> [PROBLEM STATEMENT]:
Every entry that follows should be reproduced exactly.

> [DATA LINES]:
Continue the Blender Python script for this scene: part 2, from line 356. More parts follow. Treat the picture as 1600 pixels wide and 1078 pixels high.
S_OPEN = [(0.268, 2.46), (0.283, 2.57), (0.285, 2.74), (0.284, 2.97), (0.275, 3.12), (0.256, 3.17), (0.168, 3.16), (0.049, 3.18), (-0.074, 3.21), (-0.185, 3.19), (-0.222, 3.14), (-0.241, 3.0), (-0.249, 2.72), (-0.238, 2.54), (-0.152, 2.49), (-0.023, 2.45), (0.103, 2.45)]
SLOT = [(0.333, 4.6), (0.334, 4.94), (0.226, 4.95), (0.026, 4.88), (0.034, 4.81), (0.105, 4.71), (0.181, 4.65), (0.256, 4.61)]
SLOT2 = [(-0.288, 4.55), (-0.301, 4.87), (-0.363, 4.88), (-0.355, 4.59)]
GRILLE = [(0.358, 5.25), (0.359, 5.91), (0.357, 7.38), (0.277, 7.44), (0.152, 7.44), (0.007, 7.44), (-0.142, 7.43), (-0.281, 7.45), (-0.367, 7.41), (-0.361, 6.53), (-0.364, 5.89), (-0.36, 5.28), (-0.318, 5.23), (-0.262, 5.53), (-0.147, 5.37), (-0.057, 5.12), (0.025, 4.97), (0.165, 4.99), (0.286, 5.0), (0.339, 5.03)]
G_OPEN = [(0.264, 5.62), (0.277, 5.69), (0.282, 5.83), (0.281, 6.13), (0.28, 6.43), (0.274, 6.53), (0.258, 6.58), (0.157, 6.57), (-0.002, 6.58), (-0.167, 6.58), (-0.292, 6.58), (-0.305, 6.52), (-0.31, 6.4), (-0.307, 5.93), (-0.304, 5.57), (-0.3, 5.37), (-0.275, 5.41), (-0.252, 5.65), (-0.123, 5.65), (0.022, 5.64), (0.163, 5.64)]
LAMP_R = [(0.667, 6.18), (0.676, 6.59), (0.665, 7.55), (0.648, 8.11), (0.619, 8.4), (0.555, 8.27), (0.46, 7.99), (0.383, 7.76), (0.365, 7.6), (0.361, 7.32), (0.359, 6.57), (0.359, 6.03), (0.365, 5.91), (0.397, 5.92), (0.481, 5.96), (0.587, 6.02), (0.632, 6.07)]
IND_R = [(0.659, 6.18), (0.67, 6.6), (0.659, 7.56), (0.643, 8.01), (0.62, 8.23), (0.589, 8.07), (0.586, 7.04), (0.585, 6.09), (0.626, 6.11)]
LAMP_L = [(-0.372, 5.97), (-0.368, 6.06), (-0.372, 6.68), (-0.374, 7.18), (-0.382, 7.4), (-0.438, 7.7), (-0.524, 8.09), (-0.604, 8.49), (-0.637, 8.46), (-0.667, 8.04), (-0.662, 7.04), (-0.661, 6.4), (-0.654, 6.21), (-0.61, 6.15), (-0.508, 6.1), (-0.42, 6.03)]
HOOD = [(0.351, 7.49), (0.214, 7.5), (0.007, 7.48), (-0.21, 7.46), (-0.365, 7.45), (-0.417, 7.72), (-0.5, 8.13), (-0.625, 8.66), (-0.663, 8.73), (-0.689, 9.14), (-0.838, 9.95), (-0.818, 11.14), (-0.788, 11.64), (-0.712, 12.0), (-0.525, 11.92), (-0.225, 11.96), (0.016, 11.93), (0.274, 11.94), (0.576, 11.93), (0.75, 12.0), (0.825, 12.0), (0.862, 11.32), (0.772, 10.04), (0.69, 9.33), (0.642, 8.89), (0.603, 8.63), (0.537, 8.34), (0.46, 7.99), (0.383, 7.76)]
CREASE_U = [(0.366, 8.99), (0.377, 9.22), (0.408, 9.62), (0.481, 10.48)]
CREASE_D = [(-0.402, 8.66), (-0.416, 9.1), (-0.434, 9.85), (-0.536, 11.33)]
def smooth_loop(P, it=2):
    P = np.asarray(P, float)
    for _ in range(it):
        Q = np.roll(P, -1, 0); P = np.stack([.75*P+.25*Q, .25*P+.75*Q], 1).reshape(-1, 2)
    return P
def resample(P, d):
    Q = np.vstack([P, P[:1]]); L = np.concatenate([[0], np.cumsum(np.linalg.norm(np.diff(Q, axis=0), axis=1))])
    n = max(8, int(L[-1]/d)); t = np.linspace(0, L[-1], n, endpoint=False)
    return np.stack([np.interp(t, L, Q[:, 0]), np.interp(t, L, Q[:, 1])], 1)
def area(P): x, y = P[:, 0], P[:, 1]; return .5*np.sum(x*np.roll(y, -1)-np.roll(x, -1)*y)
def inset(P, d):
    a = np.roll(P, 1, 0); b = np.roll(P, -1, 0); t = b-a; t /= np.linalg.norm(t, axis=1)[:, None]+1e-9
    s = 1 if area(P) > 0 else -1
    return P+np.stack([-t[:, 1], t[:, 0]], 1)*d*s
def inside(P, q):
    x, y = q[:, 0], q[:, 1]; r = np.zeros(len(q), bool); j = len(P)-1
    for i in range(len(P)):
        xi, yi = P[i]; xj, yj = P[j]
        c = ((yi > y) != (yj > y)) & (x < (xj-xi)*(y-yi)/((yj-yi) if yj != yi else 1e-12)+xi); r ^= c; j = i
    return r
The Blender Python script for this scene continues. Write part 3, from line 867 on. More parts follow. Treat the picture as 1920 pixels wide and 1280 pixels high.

> [RESULT FOR THIS TASK]:
Continue the Blender Python script for this scene: part 2, from line 356. More parts follow. Treat the picture as 1600 pixels wide and 1078 pixels high.
S_OPEN = [(0.268, 2.46), (0.283, 2.57), (0.285, 2.74), (0.284, 2.97), (0.275, 3.12), (0.256, 3.17), (0.168, 3.16), (0.049, 3.18), (-0.074, 3.21), (-0.185, 3.19), (-0.222, 3.14), (-0.241, 3.0), (-0.249, 2.72), (-0.238, 2.54), (-0.152, 2.49), (-0.023, 2.45), (0.103, 2.45)]
SLOT = [(0.333, 4.6), (0.334, 4.94), (0.226, 4.95), (0.026, 4.88), (0.034, 4.81), (0.105, 4.71), (0.181, 4.65), (0.256, 4.61)]
SLOT2 = [(-0.288, 4.55), (-0.301, 4.87), (-0.363, 4.88), (-0.355, 4.59)]
GRILLE = [(0.358, 5.25), (0.359, 5.91), (0.357, 7.38), (0.277, 7.44), (0.152, 7.44), (0.007, 7.44), (-0.142, 7.43), (-0.281, 7.45), (-0.367, 7.41), (-0.361, 6.53), (-0.364, 5.89), (-0.36, 5.28), (-0.318, 5.23), (-0.262, 5.53), (-0.147, 5.37), (-0.057, 5.12), (0.025, 4.97), (0.165, 4.99), (0.286, 5.0), (0.339, 5.03)]
G_OPEN = [(0.264, 5.62), (0.277, 5.69), (0.282, 5.83), (0.281, 6.13), (0.28, 6.43), (0.274, 6.53), (0.258, 6.58), (0.157, 6.57), (-0.002, 6.58), (-0.167, 6.58), (-0.292, 6.58), (-0.305, 6.52), (-0.31, 6.4), (-0.307, 5.93), (-0.304, 5.57), (-0.3, 5.37), (-0.275, 5.41), (-0.252, 5.65), (-0.123, 5.65), (0.022, 5.64), (0.163, 5.64)]
LAMP_R = [(0.667, 6.18), (0.676, 6.59), (0.665, 7.55), (0.648, 8.11), (0.619, 8.4), (0.555, 8.27), (0.46, 7.99), (0.383, 7.76), (0.365, 7.6), (0.361, 7.32), (0.359, 6.57), (0.359, 6.03), (0.365, 5.91), (0.397, 5.92), (0.481, 5.96), (0.587, 6.02), (0.632, 6.07)]
IND_R = [(0.659, 6.18), (0.67, 6.6), (0.659, 7.56), (0.643, 8.01), (0.62, 8.23), (0.589, 8.07), (0.586, 7.04), (0.585, 6.09), (0.626, 6.11)]
LAMP_L = [(-0.372, 5.97), (-0.368, 6.06), (-0.372, 6.68), (-0.374, 7.18), (-0.382, 7.4), (-0.438, 7.7), (-0.524, 8.09), (-0.604, 8.49), (-0.637, 8.46), (-0.667, 8.04), (-0.662, 7.04), (-0.661, 6.4), (-0.654, 6.21), (-0.61, 6.15), (-0.508, 6.1), (-0.42, 6.03)]
HOOD = [(0.351, 7.49), (0.214, 7.5), (0.007, 7.48), (-0.21, 7.46), (-0.365, 7.45), (-0.417, 7.72), (-0.5, 8.13), (-0.625, 8.66), (-0.663, 8.73), (-0.689, 9.14), (-0.838, 9.95), (-0.818, 11.14), (-0.788, 11.64), (-0.712, 12.0), (-0.525, 11.92), (-0.225, 11.96), (0.016, 11.93), (0.274, 11.94), (0.576, 11.93), (0.75, 12.0), (0.825, 12.0), (0.862, 11.32), (0.772, 10.04), (0.69, 9.33), (0.642, 8.89), (0.603, 8.63), (0.537, 8.34), (0.46, 7.99), (0.383, 7.76)]
CREASE_U = [(0.366, 8.99), (0.377, 9.22), (0.408, 9.62), (0.481, 10.48)]
CREASE_D = [(-0.402, 8.66), (-0.416, 9.1), (-0.434, 9.85), (-0.536, 11.33)]
def smooth_loop(P, it=2):
    P = np.asarray(P, float)
    for _ in range(it):
        Q = np.roll(P, -1, 0); P = np.stack([.75*P+.25*Q, .25*P+.75*Q], 1).reshape(-1, 2)
    return P
def resample(P, d):
    Q = np.vstack([P, P[:1]]); L = np.concatenate([[0], np.cumsum(np.linalg.norm(np.diff(Q, axis=0), axis=1))])
    n = max(8, int(L[-1]/d)); t = np.linspace(0, L[-1], n, endpoint=False)
    return np.stack([np.interp(t, L, Q[:, 0]), np.interp(t, L, Q[:, 1])], 1)
def area(P): x, y = P[:, 0], P[:, 1]; return .5*np.sum(x*np.roll(y, -1)-np.roll(x, -1)*y)
def inset(P, d):
    a = np.roll(P, 1, 0); b = np.roll(P, -1, 0); t = b-a; t /= np.linalg.norm(t, axis=1)[:, None]+1e-9
    s = 1 if area(P) > 0 else -1
    return P+np.stack([-t[:, 1], t[:, 0]], 1)*d*s
def inside(P, q):
    x, y = q[:, 0], q[:, 1]; r = np.zeros(len(q), bool); j = len(P)-1
    for i in range(len(P)):
        xi, yi = P[i]; xj, yj = P[j]
        c = ((yi > y) != (yj > y)) & (x < (xj-xi)*(y-yi)/((yj-yi) if yj != yi else 1e-12)+xi); r ^= c; j = i
    return r
The Blender Python script for this scene continues. Write part 3, from line 867 on. More parts follow. Treat the picture as 1920 pixels wide and 1280 pixels high.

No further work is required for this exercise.